Gleich nach dem Amtsantritt des neuen Hohen Repräsentanten, des Deutschen Christian Schmidt, Anfang August lehnte er jegliche Zusammenarbeit mit dieser Institution ab, die nach dem Abkommen von Dayton die Umsetzung dessen überwachen soll.

Anlass dazu war ein Gesetz, das die Verleugnung des Genozids in Srebrenica und die Verherrlichung von vom UN-Tribunal in Den Haag verurteilten Kriegsverbrechern unter Strafe stellt.

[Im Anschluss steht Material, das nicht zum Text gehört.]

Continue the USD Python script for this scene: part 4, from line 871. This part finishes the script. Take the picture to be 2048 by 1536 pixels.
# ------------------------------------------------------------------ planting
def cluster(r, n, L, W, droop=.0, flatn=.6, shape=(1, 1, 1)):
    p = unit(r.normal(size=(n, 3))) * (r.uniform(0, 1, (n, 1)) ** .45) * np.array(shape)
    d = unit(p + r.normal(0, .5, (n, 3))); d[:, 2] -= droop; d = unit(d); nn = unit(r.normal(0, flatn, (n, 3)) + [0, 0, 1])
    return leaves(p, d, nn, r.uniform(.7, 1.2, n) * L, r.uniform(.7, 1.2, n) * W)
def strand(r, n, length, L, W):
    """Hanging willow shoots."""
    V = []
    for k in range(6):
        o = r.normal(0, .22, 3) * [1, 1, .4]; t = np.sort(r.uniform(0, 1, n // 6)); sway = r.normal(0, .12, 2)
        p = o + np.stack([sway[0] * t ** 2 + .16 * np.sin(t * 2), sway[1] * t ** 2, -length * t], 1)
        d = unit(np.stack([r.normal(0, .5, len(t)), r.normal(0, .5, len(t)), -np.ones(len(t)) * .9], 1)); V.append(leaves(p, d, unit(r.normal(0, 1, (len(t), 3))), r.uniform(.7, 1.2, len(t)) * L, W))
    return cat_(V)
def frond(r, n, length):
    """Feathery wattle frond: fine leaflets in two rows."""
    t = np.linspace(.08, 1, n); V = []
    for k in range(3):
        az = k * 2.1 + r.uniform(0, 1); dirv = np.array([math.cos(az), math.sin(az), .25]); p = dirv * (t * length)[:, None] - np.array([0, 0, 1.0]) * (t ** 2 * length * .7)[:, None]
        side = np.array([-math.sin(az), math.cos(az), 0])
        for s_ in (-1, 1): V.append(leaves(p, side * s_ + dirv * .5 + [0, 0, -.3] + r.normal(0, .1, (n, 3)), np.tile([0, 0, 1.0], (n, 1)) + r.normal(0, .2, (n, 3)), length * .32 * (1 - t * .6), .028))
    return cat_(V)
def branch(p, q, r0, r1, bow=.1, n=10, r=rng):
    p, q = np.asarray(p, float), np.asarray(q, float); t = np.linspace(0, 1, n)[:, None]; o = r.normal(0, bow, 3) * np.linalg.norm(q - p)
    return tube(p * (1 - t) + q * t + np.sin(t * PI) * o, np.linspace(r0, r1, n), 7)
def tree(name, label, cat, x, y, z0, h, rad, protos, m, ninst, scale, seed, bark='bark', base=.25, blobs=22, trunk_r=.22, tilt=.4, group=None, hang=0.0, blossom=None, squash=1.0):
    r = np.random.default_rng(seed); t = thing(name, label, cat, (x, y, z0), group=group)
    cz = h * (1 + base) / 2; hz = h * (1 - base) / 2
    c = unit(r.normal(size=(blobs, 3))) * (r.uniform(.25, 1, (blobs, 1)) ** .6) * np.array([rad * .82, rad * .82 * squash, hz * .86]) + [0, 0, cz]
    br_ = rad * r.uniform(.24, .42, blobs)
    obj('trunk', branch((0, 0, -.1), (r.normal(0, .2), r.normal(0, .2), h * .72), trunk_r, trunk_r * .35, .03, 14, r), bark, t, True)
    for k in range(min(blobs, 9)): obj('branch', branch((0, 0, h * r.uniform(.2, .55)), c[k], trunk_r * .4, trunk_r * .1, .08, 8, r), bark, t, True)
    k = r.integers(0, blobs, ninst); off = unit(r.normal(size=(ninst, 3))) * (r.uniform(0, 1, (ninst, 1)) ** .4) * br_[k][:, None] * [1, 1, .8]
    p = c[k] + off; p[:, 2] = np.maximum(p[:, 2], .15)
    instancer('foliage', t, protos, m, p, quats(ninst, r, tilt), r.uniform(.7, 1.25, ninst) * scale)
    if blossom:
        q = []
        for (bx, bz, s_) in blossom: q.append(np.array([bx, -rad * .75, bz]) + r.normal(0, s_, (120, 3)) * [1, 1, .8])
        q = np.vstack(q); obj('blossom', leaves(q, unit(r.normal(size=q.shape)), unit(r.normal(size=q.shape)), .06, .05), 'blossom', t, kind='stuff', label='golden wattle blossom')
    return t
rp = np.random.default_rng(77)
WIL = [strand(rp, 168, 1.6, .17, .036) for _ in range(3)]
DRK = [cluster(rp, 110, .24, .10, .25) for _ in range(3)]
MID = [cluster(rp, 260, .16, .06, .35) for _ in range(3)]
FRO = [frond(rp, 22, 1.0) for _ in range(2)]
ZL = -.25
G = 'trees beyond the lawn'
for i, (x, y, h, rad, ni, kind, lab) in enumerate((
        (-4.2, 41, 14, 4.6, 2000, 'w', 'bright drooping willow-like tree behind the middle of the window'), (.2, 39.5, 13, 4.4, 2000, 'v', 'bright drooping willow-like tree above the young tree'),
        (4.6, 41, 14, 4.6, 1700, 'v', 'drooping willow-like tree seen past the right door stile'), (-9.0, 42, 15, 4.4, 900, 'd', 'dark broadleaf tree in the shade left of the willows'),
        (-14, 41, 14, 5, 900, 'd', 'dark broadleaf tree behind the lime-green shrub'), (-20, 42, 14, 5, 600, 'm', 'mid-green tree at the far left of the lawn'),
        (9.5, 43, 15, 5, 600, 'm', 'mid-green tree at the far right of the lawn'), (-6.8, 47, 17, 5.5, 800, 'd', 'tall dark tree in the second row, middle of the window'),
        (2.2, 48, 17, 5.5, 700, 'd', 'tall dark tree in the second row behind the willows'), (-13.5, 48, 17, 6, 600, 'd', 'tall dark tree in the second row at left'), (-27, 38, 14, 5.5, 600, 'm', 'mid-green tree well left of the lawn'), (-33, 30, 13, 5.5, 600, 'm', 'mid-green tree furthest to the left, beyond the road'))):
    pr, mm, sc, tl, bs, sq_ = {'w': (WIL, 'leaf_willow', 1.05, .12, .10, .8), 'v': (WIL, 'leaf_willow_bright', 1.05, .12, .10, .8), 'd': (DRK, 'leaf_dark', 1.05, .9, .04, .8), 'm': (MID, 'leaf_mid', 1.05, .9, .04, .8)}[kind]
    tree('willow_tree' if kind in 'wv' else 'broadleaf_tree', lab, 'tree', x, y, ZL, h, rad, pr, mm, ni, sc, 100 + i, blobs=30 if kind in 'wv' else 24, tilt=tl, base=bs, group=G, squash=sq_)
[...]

Wie zum Hohn tauchte am Freitag in der Nähe des Regionalparlaments in Banja Luka eine Wandmalerei mit dem Konterfei des vom UN-Tribunal zu lebenslanger Haft verurteilten Kriegsverbrechers Ratko Mladić auf.

Die Reaktionen der internationalen Staatengemeinschaft fielen bisher widersprüchlich aus. Russland und Serbien stützen die Politik Dodiks, auch Ungarn, Slowenien und viele rechtsgerichtete Parteien in Europa ließen Sympathien für ihn erkennen. Dagegen haben einige Länder der EU – darunter Deutschland – und die USA mit Sanktionen gedroht.